Congress certainly obliged. Pow! House votes 401 to 26. Pow! Senate votes 86 to 14. The successful program to control pollution from sewage and other sources, with a special fund for San Francisco Bay, now is the law. It took a lot of unnecessary high jinks to get there.

This has been one of the more curious episodes in the President’s career. Congress approved the bill without a single dissenting vote last fall, and Reagan vetoed it. Congress passed the bill overwhelmingly in January, and Reagan vetoed it, acknowledging at the time that he would be overridden. He denounced the program as full of pork-barrel projects, and offered a $12-billion alternative that contained essentially the same pork as Congress’ $18-billion version, saving money only by ending the program sooner. Then he said that the effort to clean up the nation’s waters is “a national priority of the highest order.”

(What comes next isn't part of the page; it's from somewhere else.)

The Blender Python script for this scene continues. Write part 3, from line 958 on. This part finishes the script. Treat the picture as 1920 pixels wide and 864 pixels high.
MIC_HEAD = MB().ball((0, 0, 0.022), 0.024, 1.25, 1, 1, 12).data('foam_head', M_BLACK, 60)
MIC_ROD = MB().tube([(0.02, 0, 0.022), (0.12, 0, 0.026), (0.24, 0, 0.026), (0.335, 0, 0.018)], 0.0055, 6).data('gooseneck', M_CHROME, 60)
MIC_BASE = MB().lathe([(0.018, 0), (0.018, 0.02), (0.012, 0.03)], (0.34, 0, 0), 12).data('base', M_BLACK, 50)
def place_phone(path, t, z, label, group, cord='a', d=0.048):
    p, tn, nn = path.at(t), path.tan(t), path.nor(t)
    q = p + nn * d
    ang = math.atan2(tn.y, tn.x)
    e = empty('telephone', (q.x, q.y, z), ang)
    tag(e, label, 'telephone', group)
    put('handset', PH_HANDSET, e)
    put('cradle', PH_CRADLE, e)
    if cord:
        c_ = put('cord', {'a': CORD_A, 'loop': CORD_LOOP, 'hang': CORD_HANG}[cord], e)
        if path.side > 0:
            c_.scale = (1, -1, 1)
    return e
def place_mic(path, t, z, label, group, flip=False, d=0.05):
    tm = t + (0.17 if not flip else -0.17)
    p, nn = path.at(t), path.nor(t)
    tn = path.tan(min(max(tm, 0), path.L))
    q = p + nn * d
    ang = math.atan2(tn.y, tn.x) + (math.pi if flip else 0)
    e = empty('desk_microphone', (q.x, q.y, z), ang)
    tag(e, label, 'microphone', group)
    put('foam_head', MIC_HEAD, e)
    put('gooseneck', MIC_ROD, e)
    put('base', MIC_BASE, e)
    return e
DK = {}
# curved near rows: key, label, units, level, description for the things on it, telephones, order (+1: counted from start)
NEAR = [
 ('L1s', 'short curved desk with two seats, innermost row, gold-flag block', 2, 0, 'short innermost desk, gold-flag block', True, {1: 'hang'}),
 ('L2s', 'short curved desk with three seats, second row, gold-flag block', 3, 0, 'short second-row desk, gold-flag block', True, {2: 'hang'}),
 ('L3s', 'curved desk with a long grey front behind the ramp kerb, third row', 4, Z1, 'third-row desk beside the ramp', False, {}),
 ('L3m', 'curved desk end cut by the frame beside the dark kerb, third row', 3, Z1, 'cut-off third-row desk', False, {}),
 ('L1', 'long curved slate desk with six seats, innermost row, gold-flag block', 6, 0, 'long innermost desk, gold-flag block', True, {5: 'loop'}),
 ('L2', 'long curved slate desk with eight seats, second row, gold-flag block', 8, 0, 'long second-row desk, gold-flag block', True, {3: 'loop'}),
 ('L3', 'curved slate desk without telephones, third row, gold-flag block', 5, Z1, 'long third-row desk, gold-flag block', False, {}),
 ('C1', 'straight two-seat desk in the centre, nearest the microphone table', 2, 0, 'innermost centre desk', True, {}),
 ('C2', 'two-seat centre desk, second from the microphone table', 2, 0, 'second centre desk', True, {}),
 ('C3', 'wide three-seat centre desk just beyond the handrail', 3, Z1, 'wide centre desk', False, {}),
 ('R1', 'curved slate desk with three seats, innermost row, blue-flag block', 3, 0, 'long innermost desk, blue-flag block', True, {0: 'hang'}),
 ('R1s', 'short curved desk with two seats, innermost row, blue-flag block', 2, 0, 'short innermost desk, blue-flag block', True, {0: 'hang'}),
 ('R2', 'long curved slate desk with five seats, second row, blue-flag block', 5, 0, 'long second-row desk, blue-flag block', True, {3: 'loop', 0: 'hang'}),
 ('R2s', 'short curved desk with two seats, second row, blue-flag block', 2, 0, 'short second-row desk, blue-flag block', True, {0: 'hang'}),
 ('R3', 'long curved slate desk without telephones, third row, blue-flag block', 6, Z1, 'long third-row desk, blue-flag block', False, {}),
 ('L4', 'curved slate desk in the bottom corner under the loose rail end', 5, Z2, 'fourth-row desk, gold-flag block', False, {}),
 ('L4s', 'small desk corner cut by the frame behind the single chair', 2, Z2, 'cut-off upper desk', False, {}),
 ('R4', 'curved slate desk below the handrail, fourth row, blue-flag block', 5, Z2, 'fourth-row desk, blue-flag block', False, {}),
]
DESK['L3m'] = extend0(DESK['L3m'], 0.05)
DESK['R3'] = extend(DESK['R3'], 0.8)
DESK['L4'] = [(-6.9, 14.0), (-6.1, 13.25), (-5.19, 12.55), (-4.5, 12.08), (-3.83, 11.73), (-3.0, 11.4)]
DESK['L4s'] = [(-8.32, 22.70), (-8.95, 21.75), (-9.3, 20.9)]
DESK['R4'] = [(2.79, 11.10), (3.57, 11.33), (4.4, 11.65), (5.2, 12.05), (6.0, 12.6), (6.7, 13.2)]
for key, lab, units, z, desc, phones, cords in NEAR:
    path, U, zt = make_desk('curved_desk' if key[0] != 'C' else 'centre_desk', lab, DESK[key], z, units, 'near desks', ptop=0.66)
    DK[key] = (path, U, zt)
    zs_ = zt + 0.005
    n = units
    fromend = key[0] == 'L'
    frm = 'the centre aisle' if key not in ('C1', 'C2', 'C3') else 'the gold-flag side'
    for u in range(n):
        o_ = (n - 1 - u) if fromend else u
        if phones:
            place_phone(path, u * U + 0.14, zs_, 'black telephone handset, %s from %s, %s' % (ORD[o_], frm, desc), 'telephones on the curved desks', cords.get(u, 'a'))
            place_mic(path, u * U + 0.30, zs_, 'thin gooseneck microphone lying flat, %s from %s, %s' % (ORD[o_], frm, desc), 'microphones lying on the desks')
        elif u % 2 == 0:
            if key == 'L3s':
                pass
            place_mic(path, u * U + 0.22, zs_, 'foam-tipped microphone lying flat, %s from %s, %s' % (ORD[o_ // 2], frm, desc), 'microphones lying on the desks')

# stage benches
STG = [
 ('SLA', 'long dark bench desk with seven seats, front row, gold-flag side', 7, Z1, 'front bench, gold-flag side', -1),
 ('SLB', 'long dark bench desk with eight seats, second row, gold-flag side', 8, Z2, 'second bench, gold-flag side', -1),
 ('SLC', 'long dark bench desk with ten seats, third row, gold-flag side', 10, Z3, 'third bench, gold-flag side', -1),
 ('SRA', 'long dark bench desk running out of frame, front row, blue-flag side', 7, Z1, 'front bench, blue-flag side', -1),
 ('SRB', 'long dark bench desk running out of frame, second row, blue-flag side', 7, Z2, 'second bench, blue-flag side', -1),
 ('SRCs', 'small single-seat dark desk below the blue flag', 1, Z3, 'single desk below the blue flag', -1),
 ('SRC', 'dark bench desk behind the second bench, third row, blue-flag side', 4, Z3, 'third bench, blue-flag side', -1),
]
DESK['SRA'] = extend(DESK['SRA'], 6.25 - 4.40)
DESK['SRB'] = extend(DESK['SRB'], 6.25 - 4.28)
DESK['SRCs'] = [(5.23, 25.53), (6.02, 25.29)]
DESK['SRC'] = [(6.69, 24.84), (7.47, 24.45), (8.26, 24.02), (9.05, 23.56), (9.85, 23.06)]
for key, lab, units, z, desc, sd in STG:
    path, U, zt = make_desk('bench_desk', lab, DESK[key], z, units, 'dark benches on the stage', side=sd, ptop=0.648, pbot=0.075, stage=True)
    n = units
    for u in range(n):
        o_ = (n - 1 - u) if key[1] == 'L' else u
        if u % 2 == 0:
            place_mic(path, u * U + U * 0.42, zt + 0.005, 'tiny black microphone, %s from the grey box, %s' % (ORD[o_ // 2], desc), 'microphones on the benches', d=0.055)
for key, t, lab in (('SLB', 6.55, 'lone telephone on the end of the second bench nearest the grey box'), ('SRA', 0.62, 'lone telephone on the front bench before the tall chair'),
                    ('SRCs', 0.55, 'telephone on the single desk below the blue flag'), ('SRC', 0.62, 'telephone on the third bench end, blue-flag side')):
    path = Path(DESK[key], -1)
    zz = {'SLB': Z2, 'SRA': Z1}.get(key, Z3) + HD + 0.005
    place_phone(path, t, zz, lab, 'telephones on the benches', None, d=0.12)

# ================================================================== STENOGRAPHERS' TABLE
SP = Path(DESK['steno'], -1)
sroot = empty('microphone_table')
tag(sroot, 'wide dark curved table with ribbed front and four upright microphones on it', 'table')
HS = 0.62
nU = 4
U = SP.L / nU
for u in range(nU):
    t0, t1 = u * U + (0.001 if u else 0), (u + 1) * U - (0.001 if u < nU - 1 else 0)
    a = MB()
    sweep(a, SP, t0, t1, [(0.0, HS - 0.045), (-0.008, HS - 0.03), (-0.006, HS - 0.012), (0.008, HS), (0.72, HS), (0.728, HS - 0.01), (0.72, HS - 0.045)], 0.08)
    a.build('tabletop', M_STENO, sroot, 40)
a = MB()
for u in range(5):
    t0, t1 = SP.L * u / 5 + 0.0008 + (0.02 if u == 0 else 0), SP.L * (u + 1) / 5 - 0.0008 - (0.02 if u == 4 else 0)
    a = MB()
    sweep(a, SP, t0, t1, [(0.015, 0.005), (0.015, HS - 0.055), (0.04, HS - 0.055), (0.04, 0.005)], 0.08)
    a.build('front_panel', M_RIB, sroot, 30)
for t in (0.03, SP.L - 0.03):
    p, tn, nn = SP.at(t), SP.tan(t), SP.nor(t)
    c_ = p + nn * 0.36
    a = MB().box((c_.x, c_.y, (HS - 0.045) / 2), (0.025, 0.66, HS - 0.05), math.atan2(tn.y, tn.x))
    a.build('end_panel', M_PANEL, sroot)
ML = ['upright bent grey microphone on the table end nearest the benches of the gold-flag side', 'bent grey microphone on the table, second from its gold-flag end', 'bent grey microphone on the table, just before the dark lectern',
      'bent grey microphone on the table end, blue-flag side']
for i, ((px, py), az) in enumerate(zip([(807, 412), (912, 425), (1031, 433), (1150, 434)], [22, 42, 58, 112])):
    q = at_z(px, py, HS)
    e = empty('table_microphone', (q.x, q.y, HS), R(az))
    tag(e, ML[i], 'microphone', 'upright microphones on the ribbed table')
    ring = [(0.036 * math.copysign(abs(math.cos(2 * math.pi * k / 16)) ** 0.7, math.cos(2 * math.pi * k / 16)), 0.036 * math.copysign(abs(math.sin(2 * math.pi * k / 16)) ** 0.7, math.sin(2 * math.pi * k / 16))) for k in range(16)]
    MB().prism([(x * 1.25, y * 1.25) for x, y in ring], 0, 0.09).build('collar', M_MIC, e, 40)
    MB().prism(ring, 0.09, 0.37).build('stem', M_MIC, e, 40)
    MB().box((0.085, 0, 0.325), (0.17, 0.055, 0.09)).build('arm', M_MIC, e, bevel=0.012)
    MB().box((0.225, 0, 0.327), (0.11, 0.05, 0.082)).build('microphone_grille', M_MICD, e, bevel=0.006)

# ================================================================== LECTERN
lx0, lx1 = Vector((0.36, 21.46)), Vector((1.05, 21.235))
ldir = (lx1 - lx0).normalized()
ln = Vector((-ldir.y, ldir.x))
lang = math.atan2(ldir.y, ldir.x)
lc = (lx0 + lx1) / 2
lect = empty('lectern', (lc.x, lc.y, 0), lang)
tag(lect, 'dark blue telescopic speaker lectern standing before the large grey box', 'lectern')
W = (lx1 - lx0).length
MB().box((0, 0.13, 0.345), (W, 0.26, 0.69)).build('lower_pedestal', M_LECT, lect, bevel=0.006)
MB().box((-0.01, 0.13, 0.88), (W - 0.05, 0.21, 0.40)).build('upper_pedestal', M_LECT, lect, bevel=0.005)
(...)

Throughout Reagan’s career in government, his aides have fought some of their hardest fights in trying to avert the embarrassment of veto overrides. But no effort at all was made this time. And usually when a program that he did not like passed by such overwhelming margins, Reagan would quietly allow it to go into law. Since last fall, Congress has cast a cumulative vote of 1,898 in favor of the Clean Water Act to 60 against.

It is puzzling why Reagan pretended to fight a battle that he could not win and seemed to have no heart for. What is important now, though, is that the nation once again has a strong program on the books for continuing the clean-up of our streams, lakes and estuaries.